Problem statement:
Which lines hold the word "This"? Copy each of them.

Raw records:
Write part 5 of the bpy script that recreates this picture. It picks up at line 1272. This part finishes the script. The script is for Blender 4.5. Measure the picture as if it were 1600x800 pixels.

--

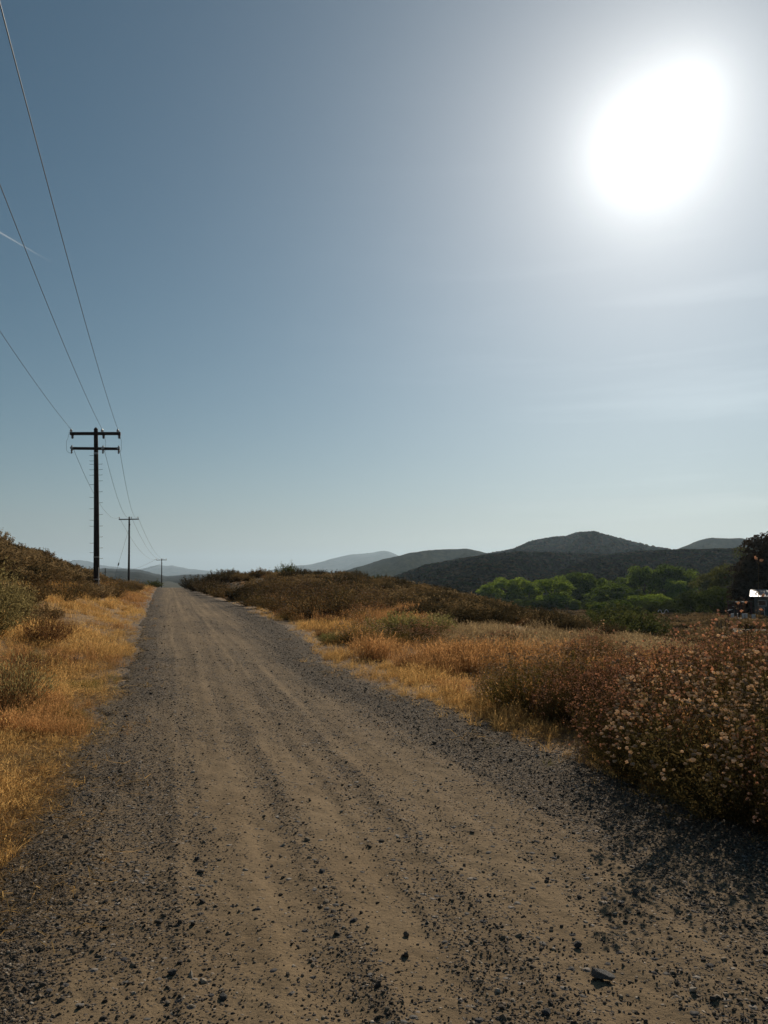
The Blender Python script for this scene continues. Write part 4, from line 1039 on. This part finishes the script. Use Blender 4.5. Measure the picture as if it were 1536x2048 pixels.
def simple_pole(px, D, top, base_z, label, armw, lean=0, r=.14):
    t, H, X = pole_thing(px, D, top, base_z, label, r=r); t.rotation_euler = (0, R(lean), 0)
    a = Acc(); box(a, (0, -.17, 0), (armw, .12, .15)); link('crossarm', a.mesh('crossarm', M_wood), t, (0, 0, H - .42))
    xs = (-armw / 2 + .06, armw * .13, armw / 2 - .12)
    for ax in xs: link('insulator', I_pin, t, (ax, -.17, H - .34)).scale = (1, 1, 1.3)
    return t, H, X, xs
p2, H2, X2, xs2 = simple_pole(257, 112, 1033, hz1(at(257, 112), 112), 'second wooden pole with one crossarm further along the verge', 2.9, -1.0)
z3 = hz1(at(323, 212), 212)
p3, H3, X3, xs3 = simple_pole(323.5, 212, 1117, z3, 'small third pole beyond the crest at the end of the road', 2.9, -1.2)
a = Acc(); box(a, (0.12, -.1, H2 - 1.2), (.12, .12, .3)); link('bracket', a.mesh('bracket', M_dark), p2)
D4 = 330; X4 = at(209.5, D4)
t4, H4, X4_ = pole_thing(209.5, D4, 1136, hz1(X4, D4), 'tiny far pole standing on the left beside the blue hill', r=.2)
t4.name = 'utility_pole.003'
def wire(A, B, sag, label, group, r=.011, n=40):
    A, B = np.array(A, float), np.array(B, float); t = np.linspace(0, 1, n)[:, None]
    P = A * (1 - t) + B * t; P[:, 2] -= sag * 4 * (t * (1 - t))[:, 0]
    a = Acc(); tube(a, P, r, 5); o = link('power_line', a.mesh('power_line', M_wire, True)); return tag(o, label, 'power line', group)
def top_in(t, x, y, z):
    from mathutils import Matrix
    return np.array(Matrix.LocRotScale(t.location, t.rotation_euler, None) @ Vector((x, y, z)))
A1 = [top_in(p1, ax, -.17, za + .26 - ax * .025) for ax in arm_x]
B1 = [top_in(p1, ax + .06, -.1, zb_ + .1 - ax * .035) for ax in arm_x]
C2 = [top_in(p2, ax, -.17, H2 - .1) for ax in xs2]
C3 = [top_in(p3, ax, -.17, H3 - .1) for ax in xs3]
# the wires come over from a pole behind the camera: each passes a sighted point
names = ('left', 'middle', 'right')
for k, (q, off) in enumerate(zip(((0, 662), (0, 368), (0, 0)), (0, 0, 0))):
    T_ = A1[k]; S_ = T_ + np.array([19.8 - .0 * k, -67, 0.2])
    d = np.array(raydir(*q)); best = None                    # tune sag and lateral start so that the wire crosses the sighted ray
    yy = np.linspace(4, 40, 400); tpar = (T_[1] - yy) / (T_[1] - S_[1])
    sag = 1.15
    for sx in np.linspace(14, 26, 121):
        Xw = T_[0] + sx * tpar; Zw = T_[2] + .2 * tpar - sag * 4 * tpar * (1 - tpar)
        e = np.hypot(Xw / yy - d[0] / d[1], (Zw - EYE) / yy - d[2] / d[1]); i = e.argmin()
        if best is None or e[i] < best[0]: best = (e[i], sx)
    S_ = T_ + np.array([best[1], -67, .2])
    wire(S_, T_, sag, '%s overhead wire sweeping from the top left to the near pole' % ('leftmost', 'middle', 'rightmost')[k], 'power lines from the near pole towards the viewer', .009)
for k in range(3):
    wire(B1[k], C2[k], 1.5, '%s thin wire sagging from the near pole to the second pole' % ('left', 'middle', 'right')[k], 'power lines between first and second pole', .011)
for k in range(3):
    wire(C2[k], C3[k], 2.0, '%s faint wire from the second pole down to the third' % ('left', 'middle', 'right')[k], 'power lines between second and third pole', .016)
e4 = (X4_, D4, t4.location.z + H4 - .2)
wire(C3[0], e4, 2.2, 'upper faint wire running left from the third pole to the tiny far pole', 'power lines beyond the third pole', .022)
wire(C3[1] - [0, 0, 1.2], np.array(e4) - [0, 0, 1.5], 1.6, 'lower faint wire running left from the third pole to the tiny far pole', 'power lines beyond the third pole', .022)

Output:
Write part 5 of the bpy script that recreates this picture. It picks up at line 1272. This part finishes the script. The script is for Blender 4.5. Measure the picture as if it were 1600x800 pixels.
The Blender Python script for this scene continues. Write part 4, from line 1039 on. This part finishes the script. Use Blender 4.5. Measure the picture as if it were 1536x2048 pixels.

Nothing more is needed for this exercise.